We invested Taka 144 mio as capex towards establishing nano polishing machine, striping machine, glaze tank, forklift and digital printing machines. These investments enabled us to yield a better quality of product as well as optimized resource consumption, allowing us to derive a higher spread between realizations and costs.

Despite the best of our efforts, the operations of the subsidiary was loss making since inception. Shareholders will appreciate the fact that we have remained proactive in identifying a loss making asset and divesting it, rather than waiting for the operations to turn around and, in the interim, weigh down our

Balance Sheet.

Some might argue that the expansion may be coming in a bit late.

Quite on the contrary, we believe that this is the best possible time to get additional capacity generating assets on stream, especially when one considers the following:

  •  A political and economic cycle that has reached its lowest point and, over time, can only improve from hereon.
  •  Robust demand on account of a reasonably vibrant real estate industry.
  • Growing equity of the RAK brand among our consumers.
  •  Supply-side constraints, especially for premium tiles and sanitaryware products, which we can effectively plug with our fresh assets.
  •  A robust operational hedge in terms of locking in gas both in terms of value and costs.
  •  Availability of a vibrant distribution network that stands as a powerful advantage for a consumer driven company like ours.

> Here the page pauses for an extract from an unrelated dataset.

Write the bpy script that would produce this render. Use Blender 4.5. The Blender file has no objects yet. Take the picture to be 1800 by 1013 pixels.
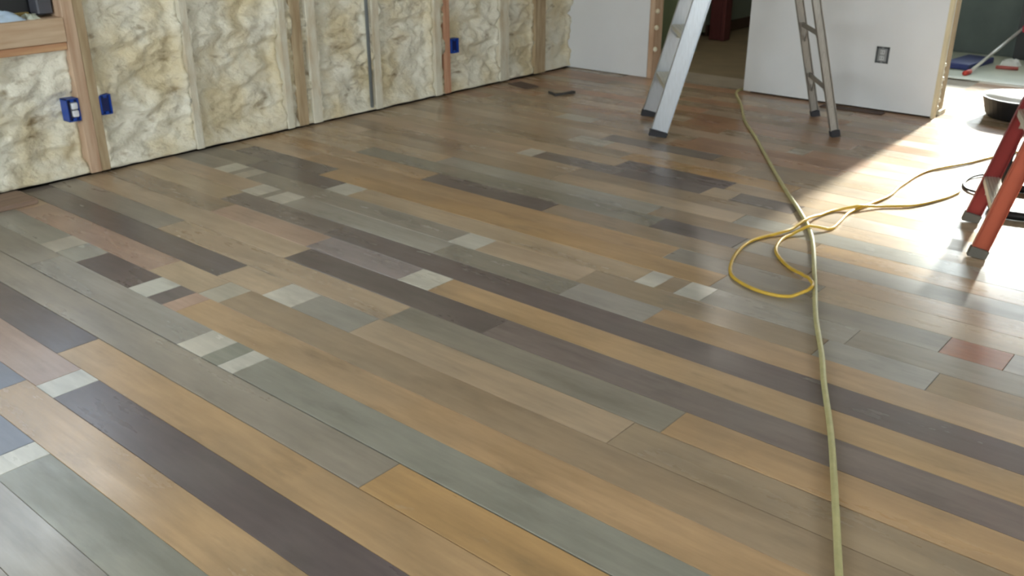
import bpy, bmesh, math, random
from mathutils import Vector, Matrix, noise
random.seed(11)
C = bpy.context.scene.collection
SC = bpy.context.scene

# ------------------------------------------------------------ camera
H = 1.36
cam = bpy.data.cameras.new('camera'); co = bpy.data.objects.new('camera', cam); C.objects.link(co)
cam.sensor_width = 36; cam.lens = 1640 / 1800 * 36; cam.clip_start = .02; cam.clip_end = 200
r = Vector((0.7620572, 0.6475086, -0.0012116)); u = Vector((-0.2552217, 0.3020907, 0.9184787)); f = Vector((-0.5950888, 0.6996241, -0.3954687))
co.matrix_world = Matrix(((r.x, u.x, -f.x, 0), (r.y, u.y, -f.y, 0), (r.z, u.z, -f.z, H), (0, 0, 0, 1)))
cam.dof.use_dof = True; cam.dof.focus_distance = .75; cam.dof.aperture_fstop = (1640 / 1800 * .036) / .0014   # soft phone picture, aperture 1.4 mm
SC.camera = co

# ------------------------------------------------------------ world, sun, window light
W_ = bpy.data.worlds.new('world'); SC.world = W_; W_.use_nodes = True
nt = W_.node_tree; bg = nt.nodes['Background']
tc = nt.nodes.new('ShaderNodeTexCoord'); sp = nt.nodes.new('ShaderNodeSeparateXYZ'); rp = nt.nodes.new('ShaderNodeValToRGB')
nt.links.new(tc.outputs['Generated'], sp.inputs[0]); nt.links.new(sp.outputs['Z'], rp.inputs[0]); nt.links.new(rp.outputs[0], bg.inputs[0])
rp.color_ramp.elements[0].position = 0; rp.color_ramp.elements[0].color = (1, .985, .97, 1)
rp.color_ramp.elements[1].position = .8; rp.color_ramp.elements[1].color = (.80, .88, 1, 1)
bg.inputs[1].default_value = 9.0
sun = bpy.data.lights.new('sun', 'SUN'); so = bpy.data.objects.new('sun', sun); C.objects.link(so)
sun.energy = 15; sun.angle = math.radians(3.5); sun.color = (1, .96, .9)
so.rotation_euler = Vector((-.047, 1.0, .40)).to_track_quat('Z', 'Y').to_euler()
SC.view_settings.view_transform = 'Standard'; SC.view_settings.look = 'None'; SC.view_settings.gamma = 1
SC.view_settings.use_curve_mapping = False; SC.view_settings.exposure = 0.62
def portal(loc, d, sx, sy):
    l = bpy.data.lights.new('window_portal', 'AREA'); l.shape = 'RECTANGLE'; l.size = sx; l.size_y = sy
    l.cycles.is_portal = True
    o = bpy.data.objects.new('window_portal', l); C.objects.link(o); o.location = loc
    o.rotation_euler = (-Vector(d)).to_track_quat('Z', 'Y').to_euler()
portal((-1.785, 9.16, 1.41), (0, -1, 0), 1.67, 1.58)
portal((-4.87, 1.285, 1.5), (1, 0, 0), 1.5, 1.7)
portal((-1.6, -2.76, 1.6), (0, 1, 0), 4.8, 1.4)
portal((3.73, 2.0, 1.65), (-1, 0, 0), 1.3, 4.0)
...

We must also note that the USD around 39.12 mio capex is being funded out of a debt equity ratio that is most suitable for our shareholders. The 70% debt mobilization comes at a clear interest arbitrage of between 800-900 bps and with a 1 year moratorium.

Roadmap for 2015

We will continue to remain focused on balancing the various levers that drive our business in terms of process, quality, people, brand and network. We also look forward to explore the markets beyond Bangladesh by venturing into exports to neighbouring countries to begin with. With a focus on our core business of tiles and sanitaryware and new capacities coming up, the year 2015 will remain an exciting time for us as we widen our growth spectrum and reach for the next level of opportunities.